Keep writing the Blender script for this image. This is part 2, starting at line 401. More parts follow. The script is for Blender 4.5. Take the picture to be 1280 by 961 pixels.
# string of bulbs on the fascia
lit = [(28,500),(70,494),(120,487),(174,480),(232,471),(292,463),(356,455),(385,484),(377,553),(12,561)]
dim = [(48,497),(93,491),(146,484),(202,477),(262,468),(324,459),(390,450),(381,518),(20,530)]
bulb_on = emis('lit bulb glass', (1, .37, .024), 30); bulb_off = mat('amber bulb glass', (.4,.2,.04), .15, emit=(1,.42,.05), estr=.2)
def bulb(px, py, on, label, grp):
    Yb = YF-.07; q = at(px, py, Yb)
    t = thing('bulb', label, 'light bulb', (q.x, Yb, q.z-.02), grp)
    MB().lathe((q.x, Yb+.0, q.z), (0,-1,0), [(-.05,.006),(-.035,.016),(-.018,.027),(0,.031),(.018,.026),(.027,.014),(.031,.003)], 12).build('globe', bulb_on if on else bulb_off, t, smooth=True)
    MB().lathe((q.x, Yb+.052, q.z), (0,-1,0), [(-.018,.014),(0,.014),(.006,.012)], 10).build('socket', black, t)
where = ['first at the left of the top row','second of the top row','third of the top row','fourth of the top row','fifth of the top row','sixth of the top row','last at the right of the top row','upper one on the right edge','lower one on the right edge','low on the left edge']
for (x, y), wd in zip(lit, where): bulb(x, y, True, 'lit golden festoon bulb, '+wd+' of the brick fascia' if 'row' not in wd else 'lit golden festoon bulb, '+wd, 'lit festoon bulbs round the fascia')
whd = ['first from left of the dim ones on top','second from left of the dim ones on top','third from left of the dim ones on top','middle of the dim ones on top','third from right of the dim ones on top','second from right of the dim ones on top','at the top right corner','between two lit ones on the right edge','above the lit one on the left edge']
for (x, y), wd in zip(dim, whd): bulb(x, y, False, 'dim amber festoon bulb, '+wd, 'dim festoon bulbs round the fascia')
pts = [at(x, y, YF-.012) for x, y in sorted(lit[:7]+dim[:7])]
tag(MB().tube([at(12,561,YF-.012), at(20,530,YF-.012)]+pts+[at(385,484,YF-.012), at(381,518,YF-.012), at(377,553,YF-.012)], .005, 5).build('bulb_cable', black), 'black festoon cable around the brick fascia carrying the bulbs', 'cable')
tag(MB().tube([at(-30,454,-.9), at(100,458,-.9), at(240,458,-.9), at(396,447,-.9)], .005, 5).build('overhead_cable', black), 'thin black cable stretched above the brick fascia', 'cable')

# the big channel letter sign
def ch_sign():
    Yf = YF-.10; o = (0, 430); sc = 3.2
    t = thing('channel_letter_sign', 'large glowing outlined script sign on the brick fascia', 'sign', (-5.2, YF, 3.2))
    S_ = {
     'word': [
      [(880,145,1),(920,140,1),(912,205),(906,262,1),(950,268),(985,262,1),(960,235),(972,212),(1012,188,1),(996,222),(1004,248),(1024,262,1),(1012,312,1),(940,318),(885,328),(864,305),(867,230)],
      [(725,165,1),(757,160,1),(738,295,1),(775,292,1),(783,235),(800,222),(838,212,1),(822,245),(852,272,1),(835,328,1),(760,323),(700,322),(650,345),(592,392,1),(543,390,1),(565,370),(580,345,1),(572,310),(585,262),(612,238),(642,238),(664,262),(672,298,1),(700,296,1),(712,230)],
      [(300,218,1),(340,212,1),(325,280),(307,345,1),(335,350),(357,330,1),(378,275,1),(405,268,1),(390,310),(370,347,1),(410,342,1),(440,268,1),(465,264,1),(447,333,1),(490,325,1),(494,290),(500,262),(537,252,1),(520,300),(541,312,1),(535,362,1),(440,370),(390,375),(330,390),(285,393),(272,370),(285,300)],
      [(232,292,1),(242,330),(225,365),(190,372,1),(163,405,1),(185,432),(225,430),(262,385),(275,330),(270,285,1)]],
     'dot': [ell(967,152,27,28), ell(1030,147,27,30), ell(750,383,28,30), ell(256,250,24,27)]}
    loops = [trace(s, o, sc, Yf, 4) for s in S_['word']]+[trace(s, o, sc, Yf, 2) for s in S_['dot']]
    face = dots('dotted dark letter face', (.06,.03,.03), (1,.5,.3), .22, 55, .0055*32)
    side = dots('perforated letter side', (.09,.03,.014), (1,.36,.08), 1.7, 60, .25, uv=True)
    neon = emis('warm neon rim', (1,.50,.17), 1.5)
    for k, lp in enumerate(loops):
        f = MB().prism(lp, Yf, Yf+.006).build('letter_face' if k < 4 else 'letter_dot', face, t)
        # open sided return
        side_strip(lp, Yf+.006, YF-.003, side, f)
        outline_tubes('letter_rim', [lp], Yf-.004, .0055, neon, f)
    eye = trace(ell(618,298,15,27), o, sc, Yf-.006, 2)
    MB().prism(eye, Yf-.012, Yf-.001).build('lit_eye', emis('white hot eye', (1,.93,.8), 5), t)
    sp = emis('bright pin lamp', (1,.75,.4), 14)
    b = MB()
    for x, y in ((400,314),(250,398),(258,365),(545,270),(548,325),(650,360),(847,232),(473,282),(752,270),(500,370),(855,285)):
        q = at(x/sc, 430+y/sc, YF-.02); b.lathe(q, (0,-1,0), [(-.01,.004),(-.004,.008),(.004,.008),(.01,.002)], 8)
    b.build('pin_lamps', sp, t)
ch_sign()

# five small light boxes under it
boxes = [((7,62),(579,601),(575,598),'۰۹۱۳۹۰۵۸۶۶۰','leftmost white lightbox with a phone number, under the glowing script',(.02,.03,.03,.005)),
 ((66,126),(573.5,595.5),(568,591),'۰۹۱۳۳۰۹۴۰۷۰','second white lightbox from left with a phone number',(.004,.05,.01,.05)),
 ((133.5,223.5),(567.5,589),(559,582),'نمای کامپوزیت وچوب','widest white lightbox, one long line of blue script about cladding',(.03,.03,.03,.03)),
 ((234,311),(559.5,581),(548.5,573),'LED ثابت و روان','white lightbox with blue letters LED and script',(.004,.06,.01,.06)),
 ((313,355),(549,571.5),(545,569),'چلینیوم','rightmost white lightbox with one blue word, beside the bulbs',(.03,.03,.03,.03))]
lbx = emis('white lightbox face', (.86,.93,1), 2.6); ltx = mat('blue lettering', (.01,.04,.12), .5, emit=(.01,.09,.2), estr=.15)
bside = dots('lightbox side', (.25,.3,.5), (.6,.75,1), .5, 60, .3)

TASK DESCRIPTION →
Every line of the material must be returned exactly as it appears.

CORRECT OUTPUT →
Keep writing the Blender script for this image. This is part 2, starting at line 401. More parts follow. The script is for Blender 4.5. Take the picture to be 1280 by 961 pixels.
# string of bulbs on the fascia
lit = [(28,500),(70,494),(120,487),(174,480),(232,471),(292,463),(356,455),(385,484),(377,553),(12,561)]
dim = [(48,497),(93,491),(146,484),(202,477),(262,468),(324,459),(390,450),(381,518),(20,530)]
bulb_on = emis('lit bulb glass', (1, .37, .024), 30); bulb_off = mat('amber bulb glass', (.4,.2,.04), .15, emit=(1,.42,.05), estr=.2)
def bulb(px, py, on, label, grp):
    Yb = YF-.07; q = at(px, py, Yb)
    t = thing('bulb', label, 'light bulb', (q.x, Yb, q.z-.02), grp)
    MB().lathe((q.x, Yb+.0, q.z), (0,-1,0), [(-.05,.006),(-.035,.016),(-.018,.027),(0,.031),(.018,.026),(.027,.014),(.031,.003)], 12).build('globe', bulb_on if on else bulb_off, t, smooth=True)
    MB().lathe((q.x, Yb+.052, q.z), (0,-1,0), [(-.018,.014),(0,.014),(.006,.012)], 10).build('socket', black, t)
where = ['first at the left of the top row','second of the top row','third of the top row','fourth of the top row','fifth of the top row','sixth of the top row','last at the right of the top row','upper one on the right edge','lower one on the right edge','low on the left edge']
for (x, y), wd in zip(lit, where): bulb(x, y, True, 'lit golden festoon bulb, '+wd+' of the brick fascia' if 'row' not in wd else 'lit golden festoon bulb, '+wd, 'lit festoon bulbs round the fascia')
whd = ['first from left of the dim ones on top','second from left of the dim ones on top','third from left of the dim ones on top','middle of the dim ones on top','third from right of the dim ones on top','second from right of the dim ones on top','at the top right corner','between two lit ones on the right edge','above the lit one on the left edge']
for (x, y), wd in zip(dim, whd): bulb(x, y, False, 'dim amber festoon bulb, '+wd, 'dim festoon bulbs round the fascia')
pts = [at(x, y, YF-.012) for x, y in sorted(lit[:7]+dim[:7])]
tag(MB().tube([at(12,561,YF-.012), at(20,530,YF-.012)]+pts+[at(385,484,YF-.012), at(381,518,YF-.012), at(377,553,YF-.012)], .005, 5).build('bulb_cable', black), 'black festoon cable around the brick fascia carrying the bulbs', 'cable')
tag(MB().tube([at(-30,454,-.9), at(100,458,-.9), at(240,458,-.9), at(396,447,-.9)], .005, 5).build('overhead_cable', black), 'thin black cable stretched above the brick fascia', 'cable')

# the big channel letter sign
def ch_sign():
    Yf = YF-.10; o = (0, 430); sc = 3.2
    t = thing('channel_letter_sign', 'large glowing outlined script sign on the brick fascia', 'sign', (-5.2, YF, 3.2))
    S_ = {
     'word': [
      [(880,145,1),(920,140,1),(912,205),(906,262,1),(950,268),(985,262,1),(960,235),(972,212),(1012,188,1),(996,222),(1004,248),(1024,262,1),(1012,312,1),(940,318),(885,328),(864,305),(867,230)],
      [(725,165,1),(757,160,1),(738,295,1),(775,292,1),(783,235),(800,222),(838,212,1),(822,245),(852,272,1),(835,328,1),(760,323),(700,322),(650,345),(592,392,1),(543,390,1),(565,370),(580,345,1),(572,310),(585,262),(612,238),(642,238),(664,262),(672,298,1),(700,296,1),(712,230)],
      [(300,218,1),(340,212,1),(325,280),(307,345,1),(335,350),(357,330,1),(378,275,1),(405,268,1),(390,310),(370,347,1),(410,342,1),(440,268,1),(465,264,1),(447,333,1),(490,325,1),(494,290),(500,262),(537,252,1),(520,300),(541,312,1),(535,362,1),(440,370),(390,375),(330,390),(285,393),(272,370),(285,300)],
      [(232,292,1),(242,330),(225,365),(190,372,1),(163,405,1),(185,432),(225,430),(262,385),(275,330),(270,285,1)]],
     'dot': [ell(967,152,27,28), ell(1030,147,27,30), ell(750,383,28,30), ell(256,250,24,27)]}
    loops = [trace(s, o, sc, Yf, 4) for s in S_['word']]+[trace(s, o, sc, Yf, 2) for s in S_['dot']]
    face = dots('dotted dark letter face', (.06,.03,.03), (1,.5,.3), .22, 55, .0055*32)
    side = dots('perforated letter side', (.09,.03,.014), (1,.36,.08), 1.7, 60, .25, uv=True)
    neon = emis('warm neon rim', (1,.50,.17), 1.5)
    for k, lp in enumerate(loops):
        f = MB().prism(lp, Yf, Yf+.006).build('letter_face' if k < 4 else 'letter_dot', face, t)
        # open sided return
        side_strip(lp, Yf+.006, YF-.003, side, f)
        outline_tubes('letter_rim', [lp], Yf-.004, .0055, neon, f)
    eye = trace(ell(618,298,15,27), o, sc, Yf-.006, 2)
    MB().prism(eye, Yf-.012, Yf-.001).build('lit_eye', emis('white hot eye', (1,.93,.8), 5), t)
    sp = emis('bright pin lamp', (1,.75,.4), 14)
    b = MB()
    for x, y in ((400,314),(250,398),(258,365),(545,270),(548,325),(650,360),(847,232),(473,282),(752,270),(500,370),(855,285)):
        q = at(x/sc, 430+y/sc, YF-.02); b.lathe(q, (0,-1,0), [(-.01,.004),(-.004,.008),(.004,.008),(.01,.002)], 8)
    b.build('pin_lamps', sp, t)
ch_sign()

# five small light boxes under it
boxes = [((7,62),(579,601),(575,598),'۰۹۱۳۹۰۵۸۶۶۰','leftmost white lightbox with a phone number, under the glowing script',(.02,.03,.03,.005)),
 ((66,126),(573.5,595.5),(568,591),'۰۹۱۳۳۰۹۴۰۷۰','second white lightbox from left with a phone number',(.004,.05,.01,.05)),
 ((133.5,223.5),(567.5,589),(559,582),'نمای کامپوزیت وچوب','widest white lightbox, one long line of blue script about cladding',(.03,.03,.03,.03)),
 ((234,311),(559.5,581),(548.5,573),'LED ثابت و روان','white lightbox with blue letters LED and script',(.004,.06,.01,.06)),
 ((313,355),(549,571.5),(545,569),'چلینیوم','rightmost white lightbox with one blue word, beside the bulbs',(.03,.03,.03,.03))]
lbx = emis('white lightbox face', (.86,.93,1), 2.6); ltx = mat('blue lettering', (.01,.04,.12), .5, emit=(.01,.09,.2), estr=.15)
bside = dots('lightbox side', (.25,.3,.5), (.6,.75,1), .5, 60, .3)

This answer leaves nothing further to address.